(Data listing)
-*-

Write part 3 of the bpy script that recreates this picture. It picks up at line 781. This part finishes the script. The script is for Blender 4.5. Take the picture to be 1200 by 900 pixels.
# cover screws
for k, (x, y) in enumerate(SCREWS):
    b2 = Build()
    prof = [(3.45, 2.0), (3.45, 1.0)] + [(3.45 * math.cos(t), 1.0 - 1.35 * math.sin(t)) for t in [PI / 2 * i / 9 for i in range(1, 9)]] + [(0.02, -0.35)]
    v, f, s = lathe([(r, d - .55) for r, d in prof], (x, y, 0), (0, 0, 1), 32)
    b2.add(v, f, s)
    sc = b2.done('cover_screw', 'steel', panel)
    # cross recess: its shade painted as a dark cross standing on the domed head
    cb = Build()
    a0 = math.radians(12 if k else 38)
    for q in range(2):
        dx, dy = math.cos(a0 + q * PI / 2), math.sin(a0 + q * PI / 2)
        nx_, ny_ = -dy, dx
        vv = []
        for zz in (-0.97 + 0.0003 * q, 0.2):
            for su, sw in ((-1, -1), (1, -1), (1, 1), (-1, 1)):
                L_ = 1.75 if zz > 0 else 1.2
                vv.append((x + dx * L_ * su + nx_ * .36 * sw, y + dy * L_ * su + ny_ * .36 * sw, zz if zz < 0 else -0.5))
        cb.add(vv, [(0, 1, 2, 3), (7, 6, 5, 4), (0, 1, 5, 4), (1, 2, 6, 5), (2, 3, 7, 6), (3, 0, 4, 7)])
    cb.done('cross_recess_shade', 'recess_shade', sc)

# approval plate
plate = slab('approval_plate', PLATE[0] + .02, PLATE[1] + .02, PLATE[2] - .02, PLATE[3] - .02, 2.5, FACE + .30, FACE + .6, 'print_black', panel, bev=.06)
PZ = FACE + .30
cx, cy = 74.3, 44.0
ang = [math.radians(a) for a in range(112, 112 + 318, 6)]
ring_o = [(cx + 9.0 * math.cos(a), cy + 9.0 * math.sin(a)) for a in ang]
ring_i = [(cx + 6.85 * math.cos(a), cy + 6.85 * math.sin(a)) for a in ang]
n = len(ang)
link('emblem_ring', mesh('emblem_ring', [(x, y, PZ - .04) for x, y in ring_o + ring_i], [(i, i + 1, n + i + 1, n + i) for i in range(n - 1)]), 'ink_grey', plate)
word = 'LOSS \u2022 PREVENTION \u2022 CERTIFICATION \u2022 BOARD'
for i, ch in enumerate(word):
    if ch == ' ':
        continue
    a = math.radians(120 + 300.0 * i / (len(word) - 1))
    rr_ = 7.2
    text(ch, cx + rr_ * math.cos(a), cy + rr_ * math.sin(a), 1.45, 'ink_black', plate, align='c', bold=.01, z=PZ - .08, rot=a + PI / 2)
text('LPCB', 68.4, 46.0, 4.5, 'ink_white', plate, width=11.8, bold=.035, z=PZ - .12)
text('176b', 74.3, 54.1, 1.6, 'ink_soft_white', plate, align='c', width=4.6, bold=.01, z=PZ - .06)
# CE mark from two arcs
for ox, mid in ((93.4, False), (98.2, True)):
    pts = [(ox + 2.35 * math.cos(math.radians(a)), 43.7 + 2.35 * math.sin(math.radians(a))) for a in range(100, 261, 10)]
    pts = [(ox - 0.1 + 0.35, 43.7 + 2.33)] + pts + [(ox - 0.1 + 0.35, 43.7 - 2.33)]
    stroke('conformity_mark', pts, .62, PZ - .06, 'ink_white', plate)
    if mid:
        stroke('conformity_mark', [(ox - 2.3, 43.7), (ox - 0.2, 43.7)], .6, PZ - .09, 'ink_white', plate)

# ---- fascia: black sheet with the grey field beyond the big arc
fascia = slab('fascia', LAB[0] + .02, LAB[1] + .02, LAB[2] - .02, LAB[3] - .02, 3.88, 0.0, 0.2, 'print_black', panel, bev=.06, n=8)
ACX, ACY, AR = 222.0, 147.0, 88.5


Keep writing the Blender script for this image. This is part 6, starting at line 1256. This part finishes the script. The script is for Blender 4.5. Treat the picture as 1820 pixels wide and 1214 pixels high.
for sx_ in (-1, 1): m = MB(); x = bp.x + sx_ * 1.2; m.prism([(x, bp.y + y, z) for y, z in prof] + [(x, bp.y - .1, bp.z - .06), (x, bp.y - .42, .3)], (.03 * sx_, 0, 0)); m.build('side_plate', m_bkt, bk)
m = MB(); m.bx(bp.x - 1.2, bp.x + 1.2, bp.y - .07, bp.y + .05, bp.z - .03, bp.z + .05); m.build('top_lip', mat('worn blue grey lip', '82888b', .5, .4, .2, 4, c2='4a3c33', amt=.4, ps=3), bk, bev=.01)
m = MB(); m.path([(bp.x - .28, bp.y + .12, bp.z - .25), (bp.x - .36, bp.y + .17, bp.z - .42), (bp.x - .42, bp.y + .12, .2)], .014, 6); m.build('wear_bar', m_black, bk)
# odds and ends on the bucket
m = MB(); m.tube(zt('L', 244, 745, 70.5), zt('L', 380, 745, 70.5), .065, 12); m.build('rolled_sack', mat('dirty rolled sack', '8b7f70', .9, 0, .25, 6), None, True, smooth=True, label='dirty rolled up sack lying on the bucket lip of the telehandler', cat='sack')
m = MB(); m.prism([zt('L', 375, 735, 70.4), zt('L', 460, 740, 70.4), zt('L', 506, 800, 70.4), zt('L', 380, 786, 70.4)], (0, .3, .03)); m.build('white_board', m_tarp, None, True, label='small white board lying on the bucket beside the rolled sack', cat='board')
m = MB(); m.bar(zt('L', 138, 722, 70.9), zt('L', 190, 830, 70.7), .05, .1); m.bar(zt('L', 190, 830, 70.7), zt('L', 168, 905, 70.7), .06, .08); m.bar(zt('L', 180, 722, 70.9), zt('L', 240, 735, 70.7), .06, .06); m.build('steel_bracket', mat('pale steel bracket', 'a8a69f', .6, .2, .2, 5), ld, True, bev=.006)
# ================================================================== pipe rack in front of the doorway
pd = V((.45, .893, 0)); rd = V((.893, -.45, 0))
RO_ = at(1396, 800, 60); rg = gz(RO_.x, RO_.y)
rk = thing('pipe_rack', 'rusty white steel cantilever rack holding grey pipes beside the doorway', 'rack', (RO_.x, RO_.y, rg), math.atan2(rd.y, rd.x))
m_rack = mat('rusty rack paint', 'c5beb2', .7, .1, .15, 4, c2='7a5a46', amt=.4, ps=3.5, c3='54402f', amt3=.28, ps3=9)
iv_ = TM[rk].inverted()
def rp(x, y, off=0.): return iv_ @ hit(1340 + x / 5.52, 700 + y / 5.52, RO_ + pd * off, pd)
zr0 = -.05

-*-

» GIVEN PROBLEM:
Go through the listing above and list every line that has the word "part".

» REPLY:
Write part 3 of the bpy script that recreates this picture. It picks up at line 781. This part finishes the script. The script is for Blender 4.5. Take the picture to be 1200 by 900 pixels.
Keep writing the Blender script for this image. This is part 6, starting at line 1256. This part finishes the script. The script is for Blender 4.5. Treat the picture as 1820 pixels wide and 1214 pixels high.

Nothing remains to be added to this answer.